Question

Compound ‘X’ with molecular formula \( C_4H_9Br \) reacts with aqueous KOH to give an alcohol. The rate of this reaction depends only on the concentration of compound ‘X’. When an optically active isomer ‘Y’ of the compound ‘X’ was treated with aqueous KOH solution, the rate of reaction was found to be dependent on concentration of compound ‘Y’ and aqueous KOH both.
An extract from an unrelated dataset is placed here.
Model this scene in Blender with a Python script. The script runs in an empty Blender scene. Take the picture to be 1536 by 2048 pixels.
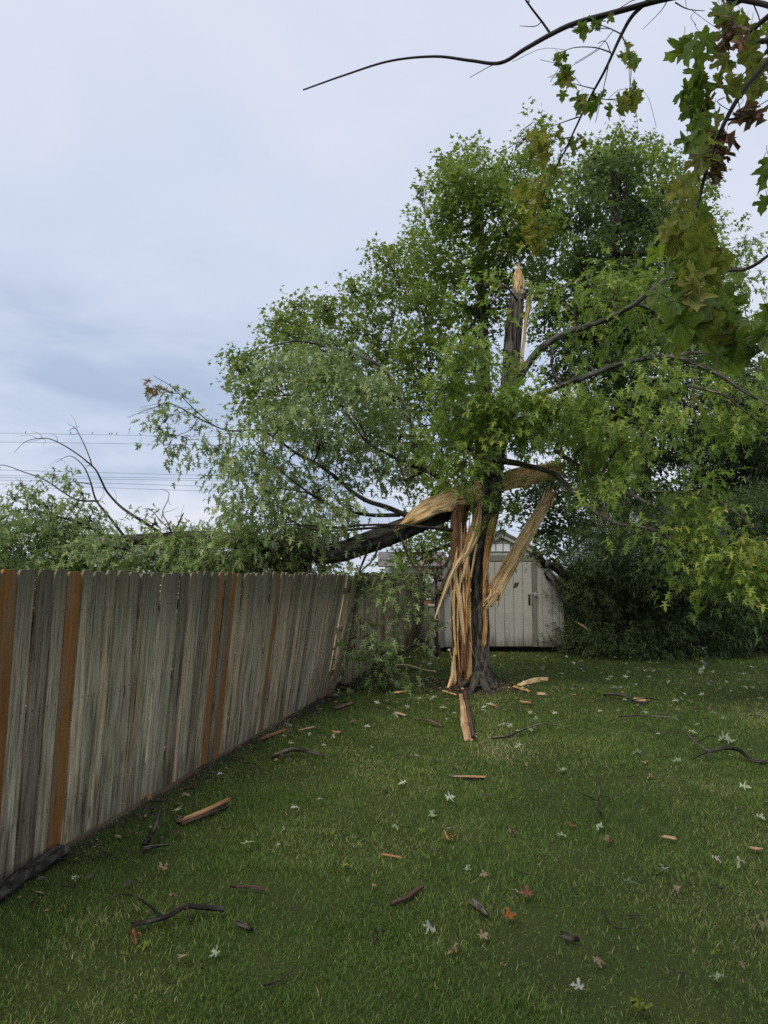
import bpy, math, random
import numpy as np
from mathutils import Vector, Matrix

S = bpy.context.scene
R = math.radians
C = S.collection

# ------------------------------------------------------------------ camera
FPX, PITCH, CAMH = 1480.0, math.atan(123 / 1480.0), 1.75      # focal length in photo pixels
cam = bpy.data.cameras.new('camera')
cam.sensor_fit = 'VERTICAL'; cam.sensor_height = 36.0; cam.lens = FPX / 2048 * 36
cam.clip_start = 0.05; cam.clip_end = 3000
camo = bpy.data.objects.new('camera', cam); C.objects.link(camo)
camo.location = (0, 0, CAMH); camo.rotation_euler = (R(90) + PITCH, 0, 0)
S.camera = camo

# ------------------------------------------------------------------ world (overcast evening sky)
SUN_EL, SUN_AZ = 55, -140          # degrees; azimuth from +Y towards +X
W = bpy.data.worlds.new('World'); S.world = W; W.use_nodes = True
wn = W.node_tree; wn.nodes.clear()


def nd(nt, t, props=None, **ins):
    n = nt.nodes.new(t)
    for k, v in (props or {}).items():
        setattr(n, k, v)
    for k, v in ins.items():
        key = int(k[1:]) if k[0] == 'i' and k[1:].isdigit() else k.replace('_', ' ')
        sock = n.inputs[key]
        if isinstance(v, bpy.types.NodeSocket):
            nt.links.new(v, sock)
        elif isinstance(v, (tuple, list)) and len(v) == 3 and sock.type == 'RGBA':
            sock.default_value = (*v, 1)
        else:
            sock.default_value = v
    return n


def ramp(nt, fac, stops, interp='LINEAR'):
    n = nt.nodes.new('ShaderNodeValToRGB'); nt.links.new(fac, n.inputs[0])
    cr = n.color_ramp; cr.interpolation = interp
    while len(cr.elements) < len(stops):
        cr.elements.new(0.5)
    for e, (p, c) in zip(cr.elements, stops):
        e.position = p; e.color = (*c, 1) if len(c) == 3 else c
    return n.outputs[0]


def mixc(nt, fac, a, b, mode='MIX'):
    n = nt.nodes.new('ShaderNodeMix'); n.data_type = 'RGBA'; n.blend_type = mode
    for s, v in ((n.inputs[0], fac), (n.inputs[6], a), (n.inputs[7], b)):
        if isinstance(v, bpy.types.NodeSocket):
            nt.links.new(v, s)
        elif isinstance(v, (int, float)):
            s.default_value = v
        else:
            s.default_value = (*v, 1)
    return n.outputs[2]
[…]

22(a). Write down the structural formula of both ‘X’ and ‘Y’.

Hint:

To identify $S_N1$ vs $S_N2$ from rate laws: If the rate depends on one reactant, it's $S_N1$ ($3^\circ$ halide); if two, it's $S_N2$ ($1^\circ$ or $2^\circ$ halide).

Answer 1

Step 1: Understanding the Concept:
Reactions where the rate depends only on the concentration of the alkyl halide follow the \( S_N1 \) mechanism (Unimolecular).
Reactions where the rate depends on both the alkyl halide and the nucleophile follow the \( S_N2 \) mechanism (Bimolecular).
Step 2: Detailed Explanation:
1. Compound 'X': The rate depends only on [X], so it is a \( 3^\circ \) alkyl halide. The only \( 3^\circ \) isomer of \( C_4H_9Br \) is 2-Bromo-2-methylpropane (tert-butyl bromide).
Structural formula: \( (CH_3)_3C-Br \).
2. Compound 'Y': The rate depends on both [Y] and [KOH], so it follows \( S_N2 \). It is stated to be optically active. Among isomers of \( C_4H_9Br \), only 2-Bromobutane has a chiral center (C2 is attached to \( -H, -CH_3, -C_2H_5, -Br \)).
Structural formula: \( CH_3-\text{CH}(Br)-CH_2-CH_3 \).
Step 3: Final Answer:
The structural formula of X is \( (CH_3)_3CBr \) and Y is \( CH_3CH(Br)CH_2CH_3 \).